By Blythe Gifford
Even those of us who study history regularly have our blind spots. Scotland was one of mine. Until I started researching for HIS BORDER BRIDE, I thought that Scotland was the Highlands and then the Lowlands, where people were pretty much like the English except sort of not. I knew something about the Borders, that no-man's buffer between England and Scotland, because it was the home of my hero from IN The MASTER'S BED, so I thought in choosing that setting, I wouldn't have much new to learn...
Surprise! Scotland really IS a different country. And for a lifelong Anglophile, it was a huge switch of worldview.
I didn't know what I didn't know until I got into the story and had to learn the "back story," if you will, of a whole country. And much of what I had to learn was what I had to UN-learn. In my time and place, whiskey, tartan, and clans did not exist.
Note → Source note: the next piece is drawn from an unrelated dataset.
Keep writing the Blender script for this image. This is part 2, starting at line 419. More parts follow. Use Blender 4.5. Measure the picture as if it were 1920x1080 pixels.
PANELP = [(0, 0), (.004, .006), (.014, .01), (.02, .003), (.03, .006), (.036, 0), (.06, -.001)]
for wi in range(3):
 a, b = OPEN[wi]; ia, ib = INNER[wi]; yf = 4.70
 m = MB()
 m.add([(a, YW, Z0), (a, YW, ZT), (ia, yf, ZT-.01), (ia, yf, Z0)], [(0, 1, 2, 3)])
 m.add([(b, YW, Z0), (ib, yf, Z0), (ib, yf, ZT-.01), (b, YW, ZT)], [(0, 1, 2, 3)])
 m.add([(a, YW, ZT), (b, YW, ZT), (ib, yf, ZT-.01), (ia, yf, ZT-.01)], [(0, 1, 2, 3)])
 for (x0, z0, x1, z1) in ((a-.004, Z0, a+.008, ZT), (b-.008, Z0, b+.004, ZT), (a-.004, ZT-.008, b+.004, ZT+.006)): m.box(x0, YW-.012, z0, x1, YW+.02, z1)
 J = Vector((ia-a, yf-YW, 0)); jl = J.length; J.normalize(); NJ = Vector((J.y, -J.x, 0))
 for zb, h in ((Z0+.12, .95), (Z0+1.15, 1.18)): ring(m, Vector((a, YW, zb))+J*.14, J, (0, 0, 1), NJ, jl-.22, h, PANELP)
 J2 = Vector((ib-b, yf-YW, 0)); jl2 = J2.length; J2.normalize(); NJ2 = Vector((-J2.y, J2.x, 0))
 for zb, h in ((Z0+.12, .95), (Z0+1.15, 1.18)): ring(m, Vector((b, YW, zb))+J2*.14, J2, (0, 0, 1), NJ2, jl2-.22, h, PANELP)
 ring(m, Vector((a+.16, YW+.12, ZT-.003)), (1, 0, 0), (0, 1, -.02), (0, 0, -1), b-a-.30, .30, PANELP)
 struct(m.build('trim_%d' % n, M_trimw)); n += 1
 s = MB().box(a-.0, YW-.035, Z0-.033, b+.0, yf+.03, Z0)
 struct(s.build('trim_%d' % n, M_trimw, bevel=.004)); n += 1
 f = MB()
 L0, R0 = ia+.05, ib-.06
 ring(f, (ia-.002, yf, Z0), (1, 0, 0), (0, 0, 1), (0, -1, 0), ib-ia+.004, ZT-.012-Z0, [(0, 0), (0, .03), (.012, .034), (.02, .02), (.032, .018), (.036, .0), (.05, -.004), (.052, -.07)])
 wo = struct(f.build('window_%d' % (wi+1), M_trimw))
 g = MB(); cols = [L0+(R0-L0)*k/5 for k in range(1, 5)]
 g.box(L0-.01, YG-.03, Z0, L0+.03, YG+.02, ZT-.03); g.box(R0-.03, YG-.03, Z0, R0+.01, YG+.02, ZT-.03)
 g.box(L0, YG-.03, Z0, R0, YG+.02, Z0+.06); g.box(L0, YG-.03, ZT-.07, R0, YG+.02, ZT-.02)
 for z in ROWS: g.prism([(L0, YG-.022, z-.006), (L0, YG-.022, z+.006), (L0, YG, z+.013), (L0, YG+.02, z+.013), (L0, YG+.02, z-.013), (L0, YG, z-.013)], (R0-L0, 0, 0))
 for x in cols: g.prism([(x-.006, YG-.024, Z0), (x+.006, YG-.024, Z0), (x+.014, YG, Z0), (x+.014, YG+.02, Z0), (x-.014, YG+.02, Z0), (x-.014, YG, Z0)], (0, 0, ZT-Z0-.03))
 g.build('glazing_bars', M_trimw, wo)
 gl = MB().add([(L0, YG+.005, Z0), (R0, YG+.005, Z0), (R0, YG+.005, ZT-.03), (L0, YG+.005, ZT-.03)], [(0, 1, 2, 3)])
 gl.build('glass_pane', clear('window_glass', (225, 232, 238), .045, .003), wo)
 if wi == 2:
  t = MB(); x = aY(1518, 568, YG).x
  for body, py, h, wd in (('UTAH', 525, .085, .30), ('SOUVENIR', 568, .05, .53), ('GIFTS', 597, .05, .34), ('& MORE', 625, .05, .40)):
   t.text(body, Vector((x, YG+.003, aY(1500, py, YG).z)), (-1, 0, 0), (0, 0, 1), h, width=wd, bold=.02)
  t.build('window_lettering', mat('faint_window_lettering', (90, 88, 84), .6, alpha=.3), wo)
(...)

However during this period, and for several hundred years to follow, Scotland was more closely allied with France than with England. Even such important Scots as the first Earl of Douglas were fostered in France and fought on the French side at Poitiers, where they and their French allies were soundly defeated. (I ended up using this fact as a plot point.) The Franco-Scots "auld alliance" made a difference in the Scottish court, culture, law, and politics and these differences ultimately influenced my story.
So my prejudiced views of Scotland were upended and I learned a lot. (But not enough that I wasn't surprised all over again when I started to research the setting of my next book. But that's a story for another day.)